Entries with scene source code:
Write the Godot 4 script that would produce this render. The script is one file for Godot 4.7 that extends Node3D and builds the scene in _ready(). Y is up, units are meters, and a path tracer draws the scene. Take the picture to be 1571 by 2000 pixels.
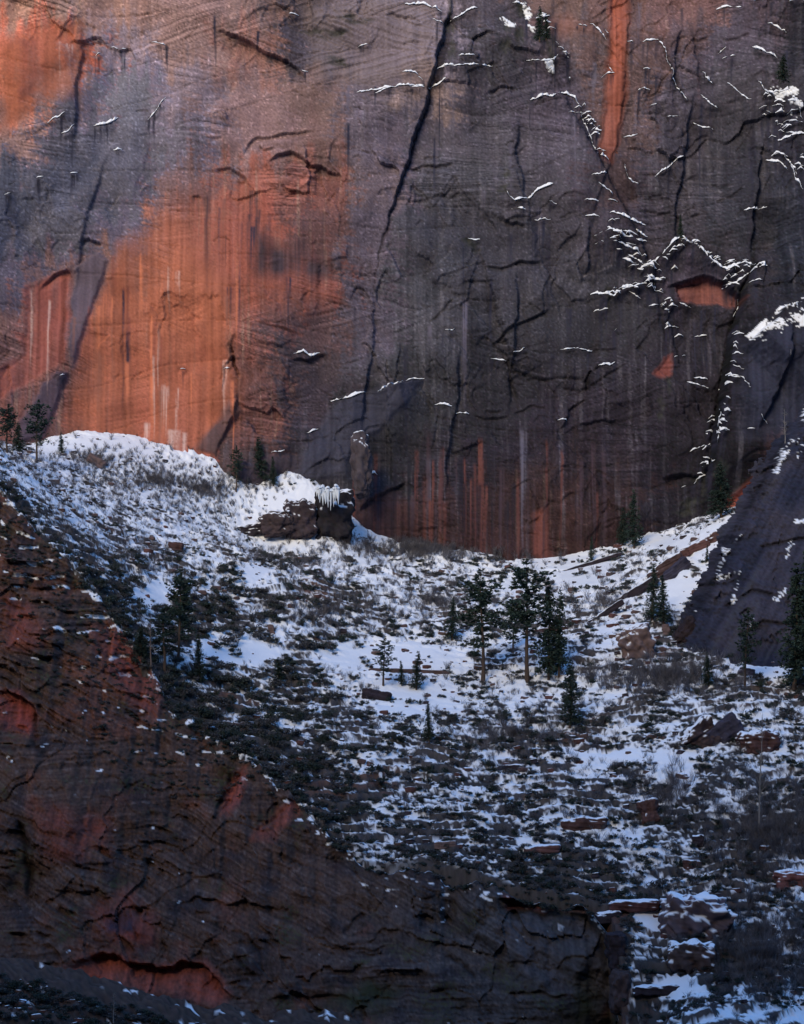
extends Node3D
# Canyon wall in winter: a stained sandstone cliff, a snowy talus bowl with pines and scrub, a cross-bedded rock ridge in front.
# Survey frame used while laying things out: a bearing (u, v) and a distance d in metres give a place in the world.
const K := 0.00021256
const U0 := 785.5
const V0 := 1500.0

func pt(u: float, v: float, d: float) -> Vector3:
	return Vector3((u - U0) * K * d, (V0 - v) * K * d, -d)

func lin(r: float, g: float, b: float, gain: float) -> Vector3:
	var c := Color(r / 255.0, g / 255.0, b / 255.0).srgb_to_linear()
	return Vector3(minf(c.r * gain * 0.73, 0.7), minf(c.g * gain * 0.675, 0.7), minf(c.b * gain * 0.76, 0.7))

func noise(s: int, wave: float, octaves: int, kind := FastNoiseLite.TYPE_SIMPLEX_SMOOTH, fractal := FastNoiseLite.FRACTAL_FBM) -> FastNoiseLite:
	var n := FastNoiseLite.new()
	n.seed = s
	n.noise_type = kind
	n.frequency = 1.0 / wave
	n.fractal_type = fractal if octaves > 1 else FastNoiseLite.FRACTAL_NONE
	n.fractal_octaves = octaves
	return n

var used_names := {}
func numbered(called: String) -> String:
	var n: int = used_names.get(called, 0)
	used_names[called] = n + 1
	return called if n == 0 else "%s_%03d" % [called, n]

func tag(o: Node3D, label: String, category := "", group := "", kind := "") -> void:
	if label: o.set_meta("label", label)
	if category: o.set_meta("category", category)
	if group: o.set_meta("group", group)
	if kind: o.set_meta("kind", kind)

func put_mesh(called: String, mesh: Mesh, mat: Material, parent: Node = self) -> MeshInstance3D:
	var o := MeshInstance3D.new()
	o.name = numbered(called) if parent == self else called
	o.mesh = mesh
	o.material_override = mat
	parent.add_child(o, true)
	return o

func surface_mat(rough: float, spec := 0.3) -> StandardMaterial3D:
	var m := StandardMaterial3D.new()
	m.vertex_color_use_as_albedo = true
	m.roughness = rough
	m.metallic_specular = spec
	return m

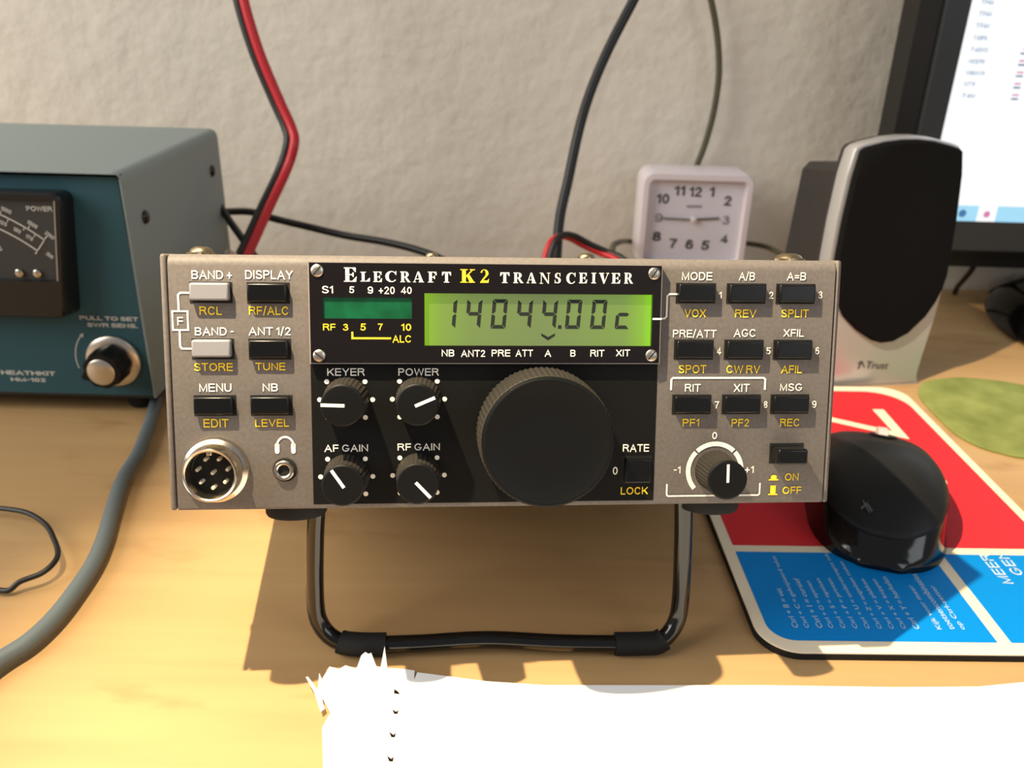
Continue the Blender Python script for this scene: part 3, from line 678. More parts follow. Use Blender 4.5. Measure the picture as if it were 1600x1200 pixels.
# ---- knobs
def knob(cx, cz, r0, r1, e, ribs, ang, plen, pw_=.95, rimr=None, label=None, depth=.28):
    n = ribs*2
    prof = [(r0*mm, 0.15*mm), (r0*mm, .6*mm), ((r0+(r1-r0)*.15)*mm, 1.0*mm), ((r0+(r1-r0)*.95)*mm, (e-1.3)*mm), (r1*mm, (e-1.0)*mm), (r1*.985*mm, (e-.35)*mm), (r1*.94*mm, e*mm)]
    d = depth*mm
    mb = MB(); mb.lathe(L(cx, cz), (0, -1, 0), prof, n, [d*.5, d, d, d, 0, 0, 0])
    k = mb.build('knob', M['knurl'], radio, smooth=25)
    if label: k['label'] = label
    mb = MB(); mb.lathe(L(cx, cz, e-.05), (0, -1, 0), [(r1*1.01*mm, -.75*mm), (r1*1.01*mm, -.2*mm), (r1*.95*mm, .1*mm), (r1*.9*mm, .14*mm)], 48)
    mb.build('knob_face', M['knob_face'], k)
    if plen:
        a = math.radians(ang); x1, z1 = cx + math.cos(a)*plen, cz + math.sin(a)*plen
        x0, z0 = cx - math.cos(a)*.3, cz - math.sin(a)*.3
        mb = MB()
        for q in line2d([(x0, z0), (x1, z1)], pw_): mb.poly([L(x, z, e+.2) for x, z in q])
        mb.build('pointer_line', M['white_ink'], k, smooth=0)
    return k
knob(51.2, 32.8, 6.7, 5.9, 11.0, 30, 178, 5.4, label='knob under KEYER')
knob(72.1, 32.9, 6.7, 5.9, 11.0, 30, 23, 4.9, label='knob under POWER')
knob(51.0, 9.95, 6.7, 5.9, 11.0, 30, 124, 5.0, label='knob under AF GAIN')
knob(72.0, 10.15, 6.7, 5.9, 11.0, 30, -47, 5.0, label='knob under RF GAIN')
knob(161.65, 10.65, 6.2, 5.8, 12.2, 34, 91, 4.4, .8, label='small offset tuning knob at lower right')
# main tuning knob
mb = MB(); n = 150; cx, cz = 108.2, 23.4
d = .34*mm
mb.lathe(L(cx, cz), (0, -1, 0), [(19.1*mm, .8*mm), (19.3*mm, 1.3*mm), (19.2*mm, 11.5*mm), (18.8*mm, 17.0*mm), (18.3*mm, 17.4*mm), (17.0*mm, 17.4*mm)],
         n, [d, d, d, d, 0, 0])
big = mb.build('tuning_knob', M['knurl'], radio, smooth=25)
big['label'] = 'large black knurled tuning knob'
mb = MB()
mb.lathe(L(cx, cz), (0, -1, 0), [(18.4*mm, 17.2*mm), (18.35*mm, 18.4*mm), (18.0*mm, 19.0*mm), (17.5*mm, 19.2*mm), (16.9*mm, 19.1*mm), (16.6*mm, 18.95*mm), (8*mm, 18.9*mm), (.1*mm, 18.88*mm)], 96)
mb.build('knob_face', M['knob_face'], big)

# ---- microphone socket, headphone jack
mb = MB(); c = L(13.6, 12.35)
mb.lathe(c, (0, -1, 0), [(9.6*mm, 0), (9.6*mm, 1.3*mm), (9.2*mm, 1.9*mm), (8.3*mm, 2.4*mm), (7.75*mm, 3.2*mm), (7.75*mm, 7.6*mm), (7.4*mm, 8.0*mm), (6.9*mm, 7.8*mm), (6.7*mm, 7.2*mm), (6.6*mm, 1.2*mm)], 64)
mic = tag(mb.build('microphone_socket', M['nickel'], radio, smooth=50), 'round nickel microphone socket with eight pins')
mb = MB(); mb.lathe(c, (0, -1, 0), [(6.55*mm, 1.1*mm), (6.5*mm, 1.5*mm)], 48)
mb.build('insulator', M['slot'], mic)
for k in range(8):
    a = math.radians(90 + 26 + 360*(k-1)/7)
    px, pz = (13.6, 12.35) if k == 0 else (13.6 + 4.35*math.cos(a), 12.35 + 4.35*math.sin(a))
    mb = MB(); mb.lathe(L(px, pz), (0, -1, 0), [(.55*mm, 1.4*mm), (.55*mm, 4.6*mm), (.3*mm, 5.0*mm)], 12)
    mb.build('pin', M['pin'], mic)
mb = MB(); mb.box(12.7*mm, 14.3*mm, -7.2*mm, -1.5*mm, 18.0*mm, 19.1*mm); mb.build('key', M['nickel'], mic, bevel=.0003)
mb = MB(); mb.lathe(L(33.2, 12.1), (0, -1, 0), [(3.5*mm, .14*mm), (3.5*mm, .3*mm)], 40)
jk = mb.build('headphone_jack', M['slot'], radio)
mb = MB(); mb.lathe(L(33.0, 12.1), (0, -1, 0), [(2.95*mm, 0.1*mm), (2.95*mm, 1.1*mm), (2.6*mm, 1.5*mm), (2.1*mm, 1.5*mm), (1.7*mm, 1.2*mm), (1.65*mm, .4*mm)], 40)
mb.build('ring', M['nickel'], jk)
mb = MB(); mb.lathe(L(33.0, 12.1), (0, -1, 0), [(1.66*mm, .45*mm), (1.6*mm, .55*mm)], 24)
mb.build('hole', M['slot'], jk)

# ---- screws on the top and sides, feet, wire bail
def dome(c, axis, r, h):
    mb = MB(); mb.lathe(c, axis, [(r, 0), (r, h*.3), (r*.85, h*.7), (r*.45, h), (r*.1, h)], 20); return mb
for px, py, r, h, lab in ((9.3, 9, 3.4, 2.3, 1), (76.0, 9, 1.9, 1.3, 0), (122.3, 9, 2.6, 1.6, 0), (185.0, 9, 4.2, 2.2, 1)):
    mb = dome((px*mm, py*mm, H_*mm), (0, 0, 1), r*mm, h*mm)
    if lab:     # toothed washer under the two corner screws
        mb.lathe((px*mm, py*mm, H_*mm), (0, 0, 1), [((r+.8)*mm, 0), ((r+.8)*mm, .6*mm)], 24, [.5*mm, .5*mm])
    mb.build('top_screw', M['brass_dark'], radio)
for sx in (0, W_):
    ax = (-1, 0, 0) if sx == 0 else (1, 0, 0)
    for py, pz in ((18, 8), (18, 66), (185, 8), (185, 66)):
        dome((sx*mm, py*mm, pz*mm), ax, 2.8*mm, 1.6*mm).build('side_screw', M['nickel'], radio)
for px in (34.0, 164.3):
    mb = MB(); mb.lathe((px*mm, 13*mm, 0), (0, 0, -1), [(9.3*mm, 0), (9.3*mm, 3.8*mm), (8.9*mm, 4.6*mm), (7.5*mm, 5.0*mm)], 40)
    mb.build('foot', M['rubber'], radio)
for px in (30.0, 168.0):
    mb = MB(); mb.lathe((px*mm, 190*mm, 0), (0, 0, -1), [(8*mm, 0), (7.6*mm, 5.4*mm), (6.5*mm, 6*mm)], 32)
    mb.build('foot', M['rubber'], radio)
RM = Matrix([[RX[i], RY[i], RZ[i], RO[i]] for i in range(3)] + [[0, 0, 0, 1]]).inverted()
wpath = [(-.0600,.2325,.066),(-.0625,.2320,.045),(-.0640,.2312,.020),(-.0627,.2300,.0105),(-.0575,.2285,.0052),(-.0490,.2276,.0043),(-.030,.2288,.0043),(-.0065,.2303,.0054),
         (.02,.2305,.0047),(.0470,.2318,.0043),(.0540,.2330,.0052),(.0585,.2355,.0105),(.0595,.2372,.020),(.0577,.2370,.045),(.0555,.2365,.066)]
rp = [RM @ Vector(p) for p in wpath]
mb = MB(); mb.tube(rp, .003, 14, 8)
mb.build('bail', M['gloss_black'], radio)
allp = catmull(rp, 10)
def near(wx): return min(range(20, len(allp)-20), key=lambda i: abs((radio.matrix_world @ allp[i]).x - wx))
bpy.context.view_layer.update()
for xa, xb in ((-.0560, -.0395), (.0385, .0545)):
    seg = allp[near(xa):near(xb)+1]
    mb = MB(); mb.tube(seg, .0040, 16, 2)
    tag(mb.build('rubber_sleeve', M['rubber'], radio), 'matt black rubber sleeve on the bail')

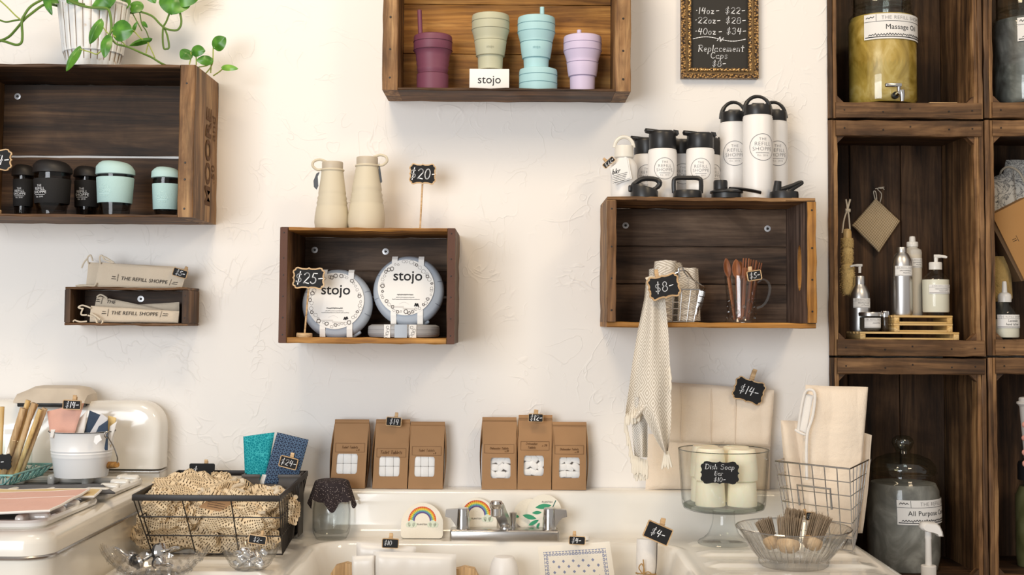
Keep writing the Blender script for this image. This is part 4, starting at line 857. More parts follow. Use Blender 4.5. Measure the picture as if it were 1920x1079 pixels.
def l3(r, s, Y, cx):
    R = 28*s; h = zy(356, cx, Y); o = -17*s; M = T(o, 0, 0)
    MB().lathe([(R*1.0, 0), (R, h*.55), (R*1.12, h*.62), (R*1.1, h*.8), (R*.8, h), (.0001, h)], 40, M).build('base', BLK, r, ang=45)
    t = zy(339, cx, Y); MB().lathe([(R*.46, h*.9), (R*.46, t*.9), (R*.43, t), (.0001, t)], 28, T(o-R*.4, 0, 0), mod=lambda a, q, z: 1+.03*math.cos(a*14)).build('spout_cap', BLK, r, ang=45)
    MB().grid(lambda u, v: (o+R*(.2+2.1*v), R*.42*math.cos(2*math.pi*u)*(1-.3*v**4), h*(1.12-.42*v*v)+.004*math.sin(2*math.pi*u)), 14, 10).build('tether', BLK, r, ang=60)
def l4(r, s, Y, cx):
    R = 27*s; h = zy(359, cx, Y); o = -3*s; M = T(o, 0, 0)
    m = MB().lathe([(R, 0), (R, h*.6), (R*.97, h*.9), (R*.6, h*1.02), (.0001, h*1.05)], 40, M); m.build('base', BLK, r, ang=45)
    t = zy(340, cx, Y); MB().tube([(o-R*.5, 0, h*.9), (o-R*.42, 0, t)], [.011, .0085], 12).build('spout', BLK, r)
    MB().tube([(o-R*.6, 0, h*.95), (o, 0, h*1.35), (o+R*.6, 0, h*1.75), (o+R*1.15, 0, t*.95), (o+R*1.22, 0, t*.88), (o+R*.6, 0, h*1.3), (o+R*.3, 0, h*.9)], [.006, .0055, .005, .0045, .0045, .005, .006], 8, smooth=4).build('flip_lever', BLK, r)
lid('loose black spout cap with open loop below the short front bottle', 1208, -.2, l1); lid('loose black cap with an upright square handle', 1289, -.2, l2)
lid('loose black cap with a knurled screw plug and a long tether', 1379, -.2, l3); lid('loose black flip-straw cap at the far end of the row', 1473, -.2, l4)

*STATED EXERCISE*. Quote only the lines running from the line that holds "Continue the Blender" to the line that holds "mb.build('knob_face', M['knob_face'], big)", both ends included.

*PROBLEM SOLUTION*.
Continue the Blender Python script for this scene: part 3, from line 678. More parts follow. Use Blender 4.5. Measure the picture as if it were 1600x1200 pixels.
# ---- knobs
def knob(cx, cz, r0, r1, e, ribs, ang, plen, pw_=.95, rimr=None, label=None, depth=.28):
    n = ribs*2
    prof = [(r0*mm, 0.15*mm), (r0*mm, .6*mm), ((r0+(r1-r0)*.15)*mm, 1.0*mm), ((r0+(r1-r0)*.95)*mm, (e-1.3)*mm), (r1*mm, (e-1.0)*mm), (r1*.985*mm, (e-.35)*mm), (r1*.94*mm, e*mm)]
    d = depth*mm
    mb = MB(); mb.lathe(L(cx, cz), (0, -1, 0), prof, n, [d*.5, d, d, d, 0, 0, 0])
    k = mb.build('knob', M['knurl'], radio, smooth=25)
    if label: k['label'] = label
    mb = MB(); mb.lathe(L(cx, cz, e-.05), (0, -1, 0), [(r1*1.01*mm, -.75*mm), (r1*1.01*mm, -.2*mm), (r1*.95*mm, .1*mm), (r1*.9*mm, .14*mm)], 48)
    mb.build('knob_face', M['knob_face'], k)
    if plen:
        a = math.radians(ang); x1, z1 = cx + math.cos(a)*plen, cz + math.sin(a)*plen
        x0, z0 = cx - math.cos(a)*.3, cz - math.sin(a)*.3
        mb = MB()
        for q in line2d([(x0, z0), (x1, z1)], pw_): mb.poly([L(x, z, e+.2) for x, z in q])
        mb.build('pointer_line', M['white_ink'], k, smooth=0)
    return k
knob(51.2, 32.8, 6.7, 5.9, 11.0, 30, 178, 5.4, label='knob under KEYER')
knob(72.1, 32.9, 6.7, 5.9, 11.0, 30, 23, 4.9, label='knob under POWER')
knob(51.0, 9.95, 6.7, 5.9, 11.0, 30, 124, 5.0, label='knob under AF GAIN')
knob(72.0, 10.15, 6.7, 5.9, 11.0, 30, -47, 5.0, label='knob under RF GAIN')
knob(161.65, 10.65, 6.2, 5.8, 12.2, 34, 91, 4.4, .8, label='small offset tuning knob at lower right')
# main tuning knob
mb = MB(); n = 150; cx, cz = 108.2, 23.4
d = .34*mm
mb.lathe(L(cx, cz), (0, -1, 0), [(19.1*mm, .8*mm), (19.3*mm, 1.3*mm), (19.2*mm, 11.5*mm), (18.8*mm, 17.0*mm), (18.3*mm, 17.4*mm), (17.0*mm, 17.4*mm)],
         n, [d, d, d, d, 0, 0])
big = mb.build('tuning_knob', M['knurl'], radio, smooth=25)
big['label'] = 'large black knurled tuning knob'
mb = MB()
mb.lathe(L(cx, cz), (0, -1, 0), [(18.4*mm, 17.2*mm), (18.35*mm, 18.4*mm), (18.0*mm, 19.0*mm), (17.5*mm, 19.2*mm), (16.9*mm, 19.1*mm), (16.6*mm, 18.95*mm), (8*mm, 18.9*mm), (.1*mm, 18.88*mm)], 96)
mb.build('knob_face', M['knob_face'], big)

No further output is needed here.